> _Supplied information_:
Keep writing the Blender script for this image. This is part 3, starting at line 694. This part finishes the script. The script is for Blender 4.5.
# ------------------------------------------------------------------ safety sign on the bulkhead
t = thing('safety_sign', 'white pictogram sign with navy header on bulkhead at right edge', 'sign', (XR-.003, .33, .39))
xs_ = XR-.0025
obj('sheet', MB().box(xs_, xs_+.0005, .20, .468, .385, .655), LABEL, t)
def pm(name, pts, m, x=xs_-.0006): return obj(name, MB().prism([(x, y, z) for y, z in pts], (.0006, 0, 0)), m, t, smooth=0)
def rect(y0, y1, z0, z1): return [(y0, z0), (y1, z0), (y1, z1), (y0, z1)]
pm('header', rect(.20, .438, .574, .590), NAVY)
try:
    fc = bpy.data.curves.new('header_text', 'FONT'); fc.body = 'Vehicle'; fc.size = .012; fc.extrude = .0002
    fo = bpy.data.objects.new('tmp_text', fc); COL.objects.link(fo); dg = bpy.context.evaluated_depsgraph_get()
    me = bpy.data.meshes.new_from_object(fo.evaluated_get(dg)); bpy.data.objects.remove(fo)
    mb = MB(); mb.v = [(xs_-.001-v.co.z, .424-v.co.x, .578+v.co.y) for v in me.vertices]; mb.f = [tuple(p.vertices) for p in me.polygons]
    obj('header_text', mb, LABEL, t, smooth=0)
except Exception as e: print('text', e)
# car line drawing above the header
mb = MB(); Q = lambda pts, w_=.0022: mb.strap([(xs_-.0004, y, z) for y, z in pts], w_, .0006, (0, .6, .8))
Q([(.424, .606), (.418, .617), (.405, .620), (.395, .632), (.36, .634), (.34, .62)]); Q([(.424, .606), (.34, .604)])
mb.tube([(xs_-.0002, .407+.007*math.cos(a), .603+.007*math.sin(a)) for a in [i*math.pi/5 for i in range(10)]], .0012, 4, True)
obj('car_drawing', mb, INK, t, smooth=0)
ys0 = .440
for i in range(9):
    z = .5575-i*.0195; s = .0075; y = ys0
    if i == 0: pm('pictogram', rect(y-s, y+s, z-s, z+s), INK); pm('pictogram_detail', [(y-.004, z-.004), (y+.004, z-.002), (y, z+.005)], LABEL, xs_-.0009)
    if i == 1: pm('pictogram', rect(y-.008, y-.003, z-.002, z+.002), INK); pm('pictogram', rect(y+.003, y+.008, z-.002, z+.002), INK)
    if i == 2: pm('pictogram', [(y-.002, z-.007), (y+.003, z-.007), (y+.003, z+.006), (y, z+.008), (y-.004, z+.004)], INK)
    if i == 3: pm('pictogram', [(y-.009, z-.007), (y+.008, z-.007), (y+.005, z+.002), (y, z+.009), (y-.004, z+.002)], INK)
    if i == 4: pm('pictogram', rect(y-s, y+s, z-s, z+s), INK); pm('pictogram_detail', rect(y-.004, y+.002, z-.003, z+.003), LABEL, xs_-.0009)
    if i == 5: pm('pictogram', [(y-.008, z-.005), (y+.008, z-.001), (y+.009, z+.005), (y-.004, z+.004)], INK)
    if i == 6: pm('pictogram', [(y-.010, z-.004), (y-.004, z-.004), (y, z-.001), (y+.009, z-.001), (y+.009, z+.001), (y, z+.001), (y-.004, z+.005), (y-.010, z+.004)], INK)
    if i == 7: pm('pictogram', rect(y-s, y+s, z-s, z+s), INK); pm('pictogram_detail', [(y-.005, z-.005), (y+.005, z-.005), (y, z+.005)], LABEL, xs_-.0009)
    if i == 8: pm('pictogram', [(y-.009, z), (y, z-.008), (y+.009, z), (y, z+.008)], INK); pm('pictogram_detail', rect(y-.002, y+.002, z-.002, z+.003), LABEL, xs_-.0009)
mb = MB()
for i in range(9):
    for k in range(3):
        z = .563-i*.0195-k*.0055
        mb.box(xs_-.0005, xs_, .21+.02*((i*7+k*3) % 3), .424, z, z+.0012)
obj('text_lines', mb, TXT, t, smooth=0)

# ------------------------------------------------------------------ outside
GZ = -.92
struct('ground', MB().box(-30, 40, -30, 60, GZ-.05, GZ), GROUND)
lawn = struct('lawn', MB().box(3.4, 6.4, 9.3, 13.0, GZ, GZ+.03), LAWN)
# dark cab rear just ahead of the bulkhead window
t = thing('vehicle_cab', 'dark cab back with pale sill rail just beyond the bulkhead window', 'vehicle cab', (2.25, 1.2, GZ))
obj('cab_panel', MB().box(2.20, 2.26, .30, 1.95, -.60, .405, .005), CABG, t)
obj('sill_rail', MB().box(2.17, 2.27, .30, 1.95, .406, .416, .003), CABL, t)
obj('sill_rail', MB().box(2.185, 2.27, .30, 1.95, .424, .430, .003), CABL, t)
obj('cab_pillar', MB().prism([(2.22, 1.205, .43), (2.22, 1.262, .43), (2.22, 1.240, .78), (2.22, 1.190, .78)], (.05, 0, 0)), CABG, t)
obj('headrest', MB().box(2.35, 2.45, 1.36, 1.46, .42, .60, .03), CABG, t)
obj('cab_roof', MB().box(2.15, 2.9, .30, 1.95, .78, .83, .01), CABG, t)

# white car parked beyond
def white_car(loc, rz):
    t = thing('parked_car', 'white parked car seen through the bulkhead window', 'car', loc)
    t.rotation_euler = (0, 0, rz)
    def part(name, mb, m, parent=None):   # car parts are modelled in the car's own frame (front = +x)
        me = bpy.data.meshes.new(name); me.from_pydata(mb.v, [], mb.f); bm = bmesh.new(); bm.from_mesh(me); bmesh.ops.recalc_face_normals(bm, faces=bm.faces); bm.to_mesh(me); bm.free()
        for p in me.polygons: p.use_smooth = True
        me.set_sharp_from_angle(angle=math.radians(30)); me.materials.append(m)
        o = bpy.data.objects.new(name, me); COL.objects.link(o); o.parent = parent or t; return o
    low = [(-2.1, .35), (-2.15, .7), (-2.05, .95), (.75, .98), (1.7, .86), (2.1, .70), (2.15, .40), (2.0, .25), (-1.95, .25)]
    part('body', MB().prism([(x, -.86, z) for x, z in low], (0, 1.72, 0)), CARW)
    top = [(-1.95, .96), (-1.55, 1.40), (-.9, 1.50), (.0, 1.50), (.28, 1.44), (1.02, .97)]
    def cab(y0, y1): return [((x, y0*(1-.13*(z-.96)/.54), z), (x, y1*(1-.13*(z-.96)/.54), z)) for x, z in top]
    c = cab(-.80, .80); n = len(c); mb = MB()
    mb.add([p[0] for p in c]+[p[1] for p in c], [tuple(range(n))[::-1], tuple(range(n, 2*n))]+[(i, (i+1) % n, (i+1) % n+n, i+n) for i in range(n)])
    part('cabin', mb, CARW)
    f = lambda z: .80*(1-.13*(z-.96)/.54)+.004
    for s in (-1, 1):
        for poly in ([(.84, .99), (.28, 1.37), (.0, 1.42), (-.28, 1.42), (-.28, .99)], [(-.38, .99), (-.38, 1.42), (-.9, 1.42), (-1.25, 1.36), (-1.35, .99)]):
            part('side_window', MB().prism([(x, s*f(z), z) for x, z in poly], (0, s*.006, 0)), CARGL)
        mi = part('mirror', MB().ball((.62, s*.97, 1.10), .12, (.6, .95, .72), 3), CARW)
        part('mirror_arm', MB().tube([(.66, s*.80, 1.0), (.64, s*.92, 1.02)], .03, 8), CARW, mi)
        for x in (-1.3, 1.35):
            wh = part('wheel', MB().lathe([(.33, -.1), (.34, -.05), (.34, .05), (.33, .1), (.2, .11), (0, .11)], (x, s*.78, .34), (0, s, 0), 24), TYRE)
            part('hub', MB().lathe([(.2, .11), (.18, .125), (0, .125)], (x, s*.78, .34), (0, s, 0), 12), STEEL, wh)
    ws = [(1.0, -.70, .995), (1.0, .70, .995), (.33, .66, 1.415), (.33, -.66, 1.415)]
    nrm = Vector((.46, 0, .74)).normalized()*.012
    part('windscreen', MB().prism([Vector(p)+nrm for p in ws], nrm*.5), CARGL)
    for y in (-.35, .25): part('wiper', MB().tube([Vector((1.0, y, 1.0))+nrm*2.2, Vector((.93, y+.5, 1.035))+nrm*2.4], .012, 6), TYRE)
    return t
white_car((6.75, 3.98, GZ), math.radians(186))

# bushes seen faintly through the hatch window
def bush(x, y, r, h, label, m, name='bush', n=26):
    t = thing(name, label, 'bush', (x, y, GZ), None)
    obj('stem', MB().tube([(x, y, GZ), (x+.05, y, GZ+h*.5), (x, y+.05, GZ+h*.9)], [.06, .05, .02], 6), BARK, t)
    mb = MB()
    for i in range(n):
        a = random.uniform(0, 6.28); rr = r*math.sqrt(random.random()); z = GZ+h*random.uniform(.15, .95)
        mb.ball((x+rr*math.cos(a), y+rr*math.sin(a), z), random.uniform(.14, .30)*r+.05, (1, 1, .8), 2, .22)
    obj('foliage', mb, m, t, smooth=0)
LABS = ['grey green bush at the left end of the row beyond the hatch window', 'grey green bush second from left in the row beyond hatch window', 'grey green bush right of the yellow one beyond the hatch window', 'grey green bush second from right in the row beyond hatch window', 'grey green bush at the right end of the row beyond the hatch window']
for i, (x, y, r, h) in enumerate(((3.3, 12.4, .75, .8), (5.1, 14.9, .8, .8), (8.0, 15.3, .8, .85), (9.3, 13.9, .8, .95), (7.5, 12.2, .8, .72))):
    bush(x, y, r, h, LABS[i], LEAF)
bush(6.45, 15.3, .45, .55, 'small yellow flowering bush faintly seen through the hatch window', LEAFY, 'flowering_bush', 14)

> _Exercise directions_:
Indicate how many lines of the material include the word "part"; the number alone is required.

> _Exercise solution_:
11